Wealth Accumulation vs. Risk

We see great looking celebrities in magazines and on television, and many people want to be like them.  Not only do people want to look like a supermodel, but they also want the lifestyle of the rich and famous.  I can understand the rich part, but not so much the famous part.

We also see successful (at least as defined by money) investors and entrepreneurs.  Many people aspire to be like them.  Again, I can understand wanting to be rich, especially if it is for the right reasons.  Having wealth means that you have a certain element of freedom that most others don't enjoy.  It allows you the opportunity to focus on what is most important to you, whether it be spending time with family, pursuing your calling in life, relaxing, or any combination of these and other things.

It is important to give yourself a reality check though.  There is certainly nothing wrong with aspiring to be rich, but the chances of becoming extremely wealthy are almost zero.  You are almost definitely not going to be one of the rare billionaires in this world.  You are probably not going to be a decamillionaire (assuming no mass inflation).  You can become a millionaire with some realistic expectations.

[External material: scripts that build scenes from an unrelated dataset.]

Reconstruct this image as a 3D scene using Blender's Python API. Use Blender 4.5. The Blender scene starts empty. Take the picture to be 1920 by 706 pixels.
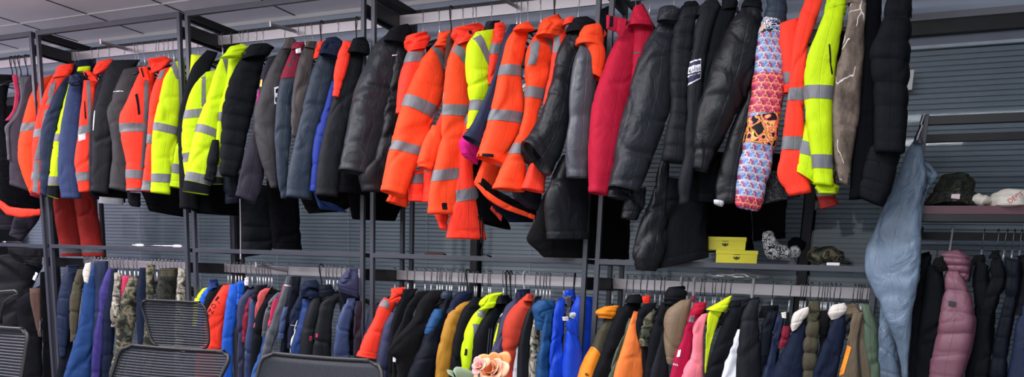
import bpy, bmesh, math, random
import numpy as np
from mathutils import Vector, Matrix
random.seed(7)
C = bpy.context.scene.collection
sc = bpy.context.scene
PI = math.pi
SH = 1.49                      # height of the racks' middle rail above the floor

# ------------------------------------------------------------------ camera
FPX, CYP = 1507.916, 799.56
CAM = np.array([4.6702, -3.3804, -0.0905 + SH])
def _basis():
    pi_, ya, ro = math.radians(-10.52645), math.radians(24.2106), math.radians(2.21116)
    f = np.array([-math.sin(ya)*math.cos(pi_), math.cos(ya)*math.cos(pi_), math.sin(pi_)])
    r0 = np.array([math.cos(ya), math.sin(ya), 0.0]); u0 = np.cross(r0, f)
    return f, math.cos(ro)*r0 + math.sin(ro)*u0, -math.sin(ro)*r0 + math.cos(ro)*u0
FW, RT, UP = _basis()
cd = bpy.data.cameras.new('camera'); cam = bpy.data.objects.new('camera', cd); C.objects.link(cam)
cd.sensor_width = 36; cd.sensor_fit = 'HORIZONTAL'; cd.lens = FPX/1920*36
cd.shift_y = (CYP - 353)/1920
M = Matrix.Identity(4)
for i in range(3):
    M[i][0] = RT[i]; M[i][1] = UP[i]; M[i][2] = -FW[i]; M[i][3] = CAM[i]
cam.matrix_world = M
cd.clip_start = 0.05
sc.camera = cam

# ------------------------------------------------------------------ world, lights, exposure
w = bpy.data.worlds.new('world'); sc.world = w; w.use_nodes = True
w.node_tree.nodes['Background'].inputs[0].default_value = (0.78, 0.84, 1.0, 1)
w.node_tree.nodes['Background'].inputs[1].default_value = 0.3
def area(name, loc, size, power, col, rot=(0, 0, 0)):
    l = bpy.data.lights.new(name, 'AREA'); l.shape = 'RECTANGLE'; l.size, l.size_y = size
    l.energy = power; l.color = col
    o = bpy.data.objects.new(name, l); C.objects.link(o); o.location = loc; o.rotation_euler = rot
    return o
CEIL = 1.35 + SH
for x, y, p, c in [(-2.2, -1.2, 52, (1.0, .84, .98)), (-0.6, -1.2, 40, (1.0, .88, .99)), (0.9, -1.2, 34, (1, .95, 1)), (2.4, -1.2, 32, (1, .98, 1)), (3.9, -1.4, 25, (.94, .98, 1)), (5.0, -3.0, 18, (.86, .94, 1)),
                (0.2, -3.4, 46, (1, .96, 1)), (2.2, -3.6, 46, (1, .98, 1)), (4.6, -4.2, 32, (.95, .98, 1))]:
    area('ceiling_panel_light', (x, y, CEIL - .03), (1.15, .3), p, c)
for x in (-1.6, 1.0, 3.6):              # uplights without fittings, added to brighten the ceiling
    area('ceiling_fill_light', (x, -1.5, CEIL-.35), (1.6, .12), 17, (1, .93, 1), (PI, 0, 0))
# added soft front fill behind the camera, inside the closed front wall
area('front_fill_light', (1.8, -6.6, 1.5), (7.0, 2.0), 95, (.93, .96, 1), (PI/2, 0, 0))
sc.view_settings.view_transform = 'Standard'; sc.view_settings.look = 'None'
sc.view_settings.gamma = 1; sc.view_settings.use_curve_mapping = False
sc.view_settings.exposure = 0.0

# ------------------------------------------------------------------ pixel helpers (photo 1920x706)
def rays(xy):
    xy = np.asarray(xy, float)
    return FW*FPX + RT*(xy[..., 0:1]-960) - UP*(xy[..., 1:2]-CYP)
def at(x, y, d):                       # point where the ray meets depth d behind the racks' front
    v = rays(np.array([x, y])); return CAM + v*(d-CAM[1])/v[1]
def proj(p):
    v = np.asarray(p)-CAM; z = v@FW; return 960+FPX*(v@RT)/z, CYP-FPX*(v@UP)/z
def rail_x(px, d, z):                  # x along the rack of a point at depth d, height z seen at column px
    lo, hi = -3.0, 9.0
    for _ in range(40):
        m = (lo+hi)/2
        if proj((m, d, z))[0] < px: lo = m
        else: hi = m
    return lo

# ------------------------------------------------------------------ materials
def lin(c): 
    c = c/255; return c/12.92 if c <= .04045 else ((c+.055)/1.055)**2.4
MATS = {}
def newmat(name):
    m = bpy.data.materials.new(name); m.use_nodes = True; MATS[name] = m
    nt = m.node_tree; return m, nt, nt.nodes, nt.nodes['Principled BSDF']
def L(nt, a, b): nt.links.new(a, b)
def cloth(name, rgb, rough=.75, bump=.25, scale=60, var=.12, sheen=0.0, spec=.25, crease=.4):
    m, nt, N, b = newmat(name)
    col = tuple(lin(v) for v in rgb)
    tc = N.new('ShaderNodeTexCoord')
    n1 = N.new('ShaderNodeTexNoise'); n1.inputs['Scale'].default_value = 9; n1.inputs['Detail'].default_value = 5
    L(nt, tc.outputs['Object'], n1.inputs['Vector'])
    mx = N.new('ShaderNodeMix'); mx.data_type = 'RGBA'
    mx.inputs[6].default_value = tuple(max(0, v*(1-var)) for v in col)+(1,)
    mx.inputs[7].default_value = tuple(min(1, v*(1+var)) for v in col)+(1,)
    L(nt, n1.outputs['Fac'], mx.inputs[0]); L(nt, mx.outputs[2], b.inputs['Base Color'])
    n2 = N.new('ShaderNodeTexNoise'); n2.inputs['Scale'].default_value = scale*6; n2.inputs['Detail'].default_value = 3
    L(nt, tc.outputs['Object'], n2.inputs['Vector'])
    n3 = N.new('ShaderNodeTexNoise'); n3.inputs['Scale'].default_value = 11; n3.inputs['Detail'].default_value = 3; n3.inputs['Distortion'].default_value = .8
    mp = N.new('ShaderNodeMapping'); mp.inputs['Scale'].default_value = (1, 1, .75)
    L(nt, tc.outputs['Object'], mp.inputs['Vector']); L(nt, mp.outputs[0], n3.inputs['Vector'])
    b1 = N.new('ShaderNodeBump'); b1.inputs['Strength'].default_value = bump; b1.inputs['Distance'].default_value = .002
    b2 = N.new('ShaderNodeBump'); b2.inputs['Strength'].default_value = crease; b2.inputs['Distance'].default_value = .02
    L(nt, n2.outputs['Fac'], b1.inputs['Height']); L(nt, n3.outputs['Fac'], b2.inputs['Height'])
    uvn = N.new('ShaderNodeUVMap'); sx = N.new('ShaderNodeSeparateXYZ'); L(nt, uvn.outputs[0], sx.inputs[0])
    pg = N.new('ShaderNodeMath'); pg.operation = 'PINGPONG'; pg.inputs[1].default_value = .2; L(nt, sx.outputs[0], pg.inputs[0])
    mrs = N.new('ShaderNodeMapRange'); mrs.inputs[1].default_value = .0; mrs.inputs[2].default_value = .0022; L(nt, pg.outputs[0], mrs.inputs[0])
    b3 = N.new('ShaderNodeBump'); b3.inputs['Strength'].default_value = .5; b3.inputs['Distance'].default_value = .0015; L(nt, mrs.outputs[0], b3.inputs['Height'])
    L(nt, b2.outputs[0], b3.inputs['Normal']); L(nt, b3.outputs[0], b1.inputs['Normal']); L(nt, b1.outputs[0], b.inputs['Normal'])
    b.inputs['Roughness'].default_value = rough; b.inputs['Specular IOR Level'].default_value = spec
    b.inputs['Sheen Weight'].default_value = sheen
    return m
def plain(name, rgb, rough=.5, metal=0.0, spec=.5, coat=0.0):
    m, nt, N, b = newmat(name)
    tc = N.new('ShaderNodeTexCoord'); n = N.new('ShaderNodeTexNoise'); n.inputs['Scale'].default_value = 14
    L(nt, tc.outputs['Object'], n.inputs['Vector'])
    rr = N.new('ShaderNodeMapRange'); rr.inputs[3].default_value = max(0, rough-.05); rr.inputs[4].default_value = min(1, rough+.08)
    L(nt, n.outputs['Fac'], rr.inputs[0]); L(nt, rr.outputs[0], b.inputs['Roughness'])
    b.inputs['Base Color'].default_value = tuple(lin(v) for v in rgb)+(1,)
    b.inputs['Metallic'].default_value = metal; b.inputs['Specular IOR Level'].default_value = spec; b.inputs['Coat Weight'].default_value = coat
    return m
def ramp_mat(name, stops, scale=18, detail=3, dist=0, rough=.75, stretch=(1, 1, 1), interp='CONSTANT', tex='noise'):
    m, nt, N, b = newmat(name)
    tc = N.new('ShaderNodeTexCoord'); mp = N.new('ShaderNodeMapping'); mp.inputs['Scale'].default_value = stretch
    L(nt, tc.outputs['Object'], mp.inputs['Vector'])
    n = N.new('ShaderNodeTexNoise'); n.inputs['Scale'].default_value = scale; n.inputs['Detail'].default_value = detail; n.inputs['Distortion'].default_value = dist
    L(nt, mp.outputs[0], n.inputs['Vector'])
    r = N.new('ShaderNodeValToRGB'); r.color_ramp.interpolation = interp
    e = r.color_ramp.elements
    while len(e) < len(stops): e.new(.5)
    for k, (p, c) in enumerate(stops): e[k].position = p; e[k].color = tuple(lin(v) for v in c)+(1,)
    L(nt, n.outputs['Fac'], r.inputs[0]); L(nt, r.outputs[0], b.inputs['Base Color'])
    b.inputs['Roughness'].default_value = rough; b.inputs['Specular IOR Level'].default_value = .3
    n3 = N.new('ShaderNodeTexNoise'); n3.inputs['Scale'].default_value = 16; n3.inputs['Detail'].default_value = 4
    L(nt, tc.outputs['Object'], n3.inputs['Vector'])
    b2 = N.new('ShaderNodeBump'); b2.inputs['Strength'].default_value = .35; b2.inputs['Distance'].default_value = .02
    L(nt, n3.outputs['Fac'], b2.inputs['Height']); L(nt, b2.outputs[0], b.inputs['Normal'])
    return m
cloth('orange', (246, 72, 32), .7, var=.06, crease=.3)
cloth('red_orange', (255, 60, 40), .7, var=.06, crease=.3)
cloth('dull_orange', (168, 44, 32), .7, var=.1)
cloth('yellow', (192, 224, 12), .7, var=.05, crease=.3)
cloth('lime', (205, 225, 30), .85, var=.05)
cloth('silver', (108, 110, 116), .5, bump=.1, var=.08, spec=.5)
cloth('black', (17, 19, 24), .75, spec=.1)
cloth('black_nylon', (22, 24, 29), .42, crease=.6, spec=.28)
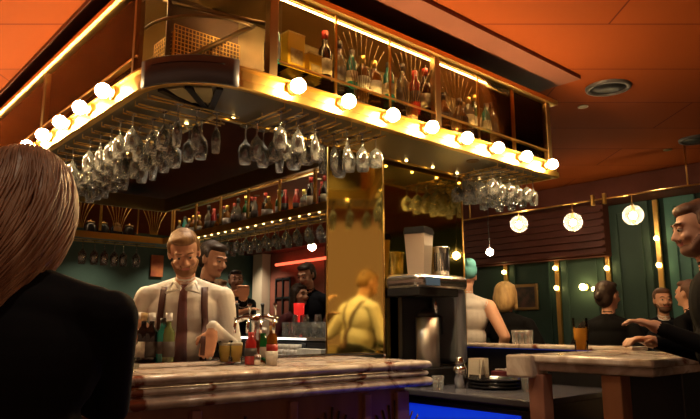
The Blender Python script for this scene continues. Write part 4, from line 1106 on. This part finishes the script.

It is not a good idea to look at someone like Donald Trump or Bill Gates or Warren Buffett, at least not in people to copy.  Most really wealthy people had a combination of things going for them.  Many started with money in the family in the first place.  Many were in the right business at the right time.  Many took huge risks.  Almost everyone had a combination of good timing, good luck, and taking an opportunity when it presented itself.  And, of course, there are some people who just have a unique skill, like singers and athletes.

You can only control what you can control.  It is true that you have to make your own good luck, at least in a way.  But this doesn't mean you should take foolish risks.  For every really wealthy person out there, there are probably another thousand or more who failed miserably.  While there is nothing wrong with failing in starting a business, it isn't good when it takes most of your money away from you, unless you started with almost nothing.

There are a lot of people who take major risks with a lot of money.  You hear mostly about the ones who made it big.  And it doesn't really matter much whether they made it big through luck or wisdom.  The point is the statistics.  Most people who take major risks with a lot of money, end up losing that money.  There are probably ten thousand restaurant owners who go out of business every year and that is in just one sector.

I think it is better to emulate someone that you can actually realistically follow and expect to achieve some success.  You are not going to be the next Steve Jobs.  But you could be like the guy in your town who bought residential real estate when he was a young adult and now owns 20 houses free and clear and makes $200,000 a year in net profit.  You could be like the guy who was a plumber for 10 years before starting his successful business that brings in over $1,000,000 per year now.  You could even be like the office worker who saved 15% of his income every year and made smart investments and paid down his mortgage.

Most rich people do not have a glamorous story to tell.  They stuck to their knitting.  They made a plan (even if not a great plan, it can always be revised), they took smart risks, they put in a little extra time, they saved some of their income, and they took action.

If you really want to figure out how to be successful in terms of making money, then talk to ten people who are well off and ask them for some secrets.  You might be surprised how many will share their story.  Meanwhile, ignore the celebrities and the super rich.  And if you are going to make a big investment in a startup business, then do most of that investment with your time and very little with your saved money.  You are not going to accumulate wealth by destroying what you already have.